SQL*Net more data to client - The client side is selecting large records and/or is using array fetch. Basically the Oracle Server is sending more data thand will fit in a SQL
*Net package. Increasing the packet size will help to reduce this event and will help to improve performance.

log file sequential read - See log file parallel write details.

SQL*Net break/reset to clien - The client is sending some bundled calls or doing an array operation that resulted in an error at the server side. The server can't receive the remaining data and notifies the client to reset the connection.

buffer busy waits - This wait happens when a session wants to access a database block in the buffer cache but it cannot as the buffer is "busy". The two main cases where this can occur are:

• Another session is reading the block into the buffer.
• Another session holds the buffer in an incompatible mode to our request.
• buffer busy wait occurs if multiple processes want to access a buffer in the buffer cache concurrently.

• data blocks - Eliminate HOT blocks from the application. Check for repeatedly scanned / unselective indexes. Change PCTFREE and/or PCTUSED. Check for 'right- hand-indexes' (indexes that get inserted into at the same point by many processes). Increase INITRANS. Reduce the number of rows per block.
• segment header - Increase of number of FREELISTs. Use FREELIST GROUPs (even in single instance this can make a difference).
• freelist blocks - Add more FREELISTS. In case of Parallel Server make sure that each instance has its own FREELIST GROUP(s).
• undo header - Add more rollback segments.

db file single write - This Wait Events occur because of Buffer Cache operations involving the DBWR process(es) and I/O Slaves. This wait shows up in database writer. DBWR waits on "db file single write" when waiting for a single write operation to files and blocks to complete. DBWR throughput is very platform and version specific so only general observations can be made here.
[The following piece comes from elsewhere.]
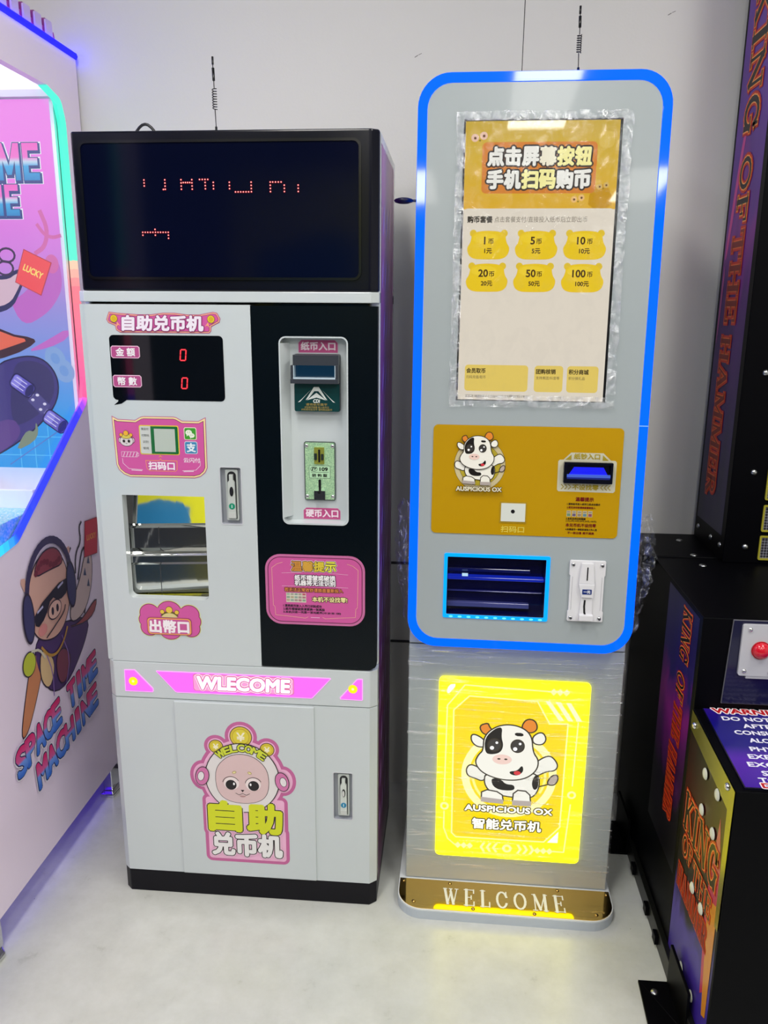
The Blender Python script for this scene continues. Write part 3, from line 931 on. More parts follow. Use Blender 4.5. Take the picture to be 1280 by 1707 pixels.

The following items may influence the rate at which DBWR can clear blocks from the cache: Physical disk attributes (stripe size, speed, layout etc..) Raw devices versus File System Files Spreading written data across more disks/files Using Asynchronous writes where available Using multiple database writers where asynch. IO is not available. DBWR_IO_SLAVES in Oracle8/9. Using multiple DB Writer gatherer processes in Oracle8 DB_WRITER_PROCESSES Setting _DB_BLOCK_WRITE_BATCH to a large number. This parameter is obsoleted in 8.1. Using the "Multiple buffer pools" feature in Oracle8 and Higher. Note that there many port specific issues which affect the optimal setup for DBWR on a given platform. These range from choosing a DB_BLOCK_SIZE which is a multiple of the page size used by the operating system for IO operations to configuring Asynchronous IO correctly

direct path write - Direct path writes allow a session to queue an IO write request and continue processing whilst the OS handles the IO. If the session needs to know if an outstanding write is complete then it waits on this waitevent. This can happen because the session is out of free slots and just needs an empty buffer (it waits on the oldest IO) or because it needs to ensure all writes are flushed. If asynchronous IO is not being used then the IO write request blocks until completed but this dies not show as a wait at the time the IO is issued. The session returns later to pick up the completed IO data but can then show a wait on "direct path write" even though this wait will return immediately.

Hence this wait event is very misleading as:

• The total number of waits does not reflect the number of IO requests.
• The total time spent in "direct path write" does not always reflect the true wait time.

This style of write request is typically used for:

• Direct load operations (eg: Create Table as Select (CTAS) may use this)
• Parallel DML operations
• Sort IO (when a sort does not fit in memory)
• Writes to uncached "LOB" segments (later releases wait on "direct path write (lob)" )

direct path read - Direct path reads are generally used by Oracle when reading directly into PGA memory (as opposed to into the buffer cache). If asynchronous IO is supported (and in use) then Oracle can submit IO requests and continue processing. It can then pick up the results of the IO request later and will wait on "direct path read" until the required IO completes. If asynchronous IO is not being used then the IO requests block until completed but these do not show as waits at the time the IO is issued. The session returns later to pick up the completed IO data but can then show a wait on "direct path read" even though this wait will return immediately. Hence this wait event is very misleading as:

• The total number of waits does not reflect the number of IO requests
• The total time spent in "direct path read" does not always reflect the true wait time.

This style of read request is typically used for:

• Sort IO (when a sort does not fit in memory)
• Parallel Query slaves
• Readahead (where a process may issue an IO request for a block it expects to need in the near future)

Multiple advices available:

• Check temporary tablespaces for unexpected disk sort operations.
• Ensure parameter DISK_ASYNCH_IO is TRUE . This is unlikely to reduce wait times from the wait event timings but may reduce sessions elapsed times (as synchronous direct IO is not accounted for in wait event timings).
• Ensure the OS asynchronous IO is configured correctly.
• Check for IO heavy sessions / SQL and see if the amount of IO can be reduced.
• Ensure no disks are IO bound.

SQL*Net more data from clien - The client side is inserting large records and/or is using array insert. Basically the client side is sending more data than will fit in one SQL
*Net package. Increasing the packet size will help to reduce this event and will help to improve performance.

SQL*Net message to client - The Oracle Server is experiencing some delays in sending data to the client side. This could happen if the network connection is slow or has some other performance problem. This send send should work without a delay.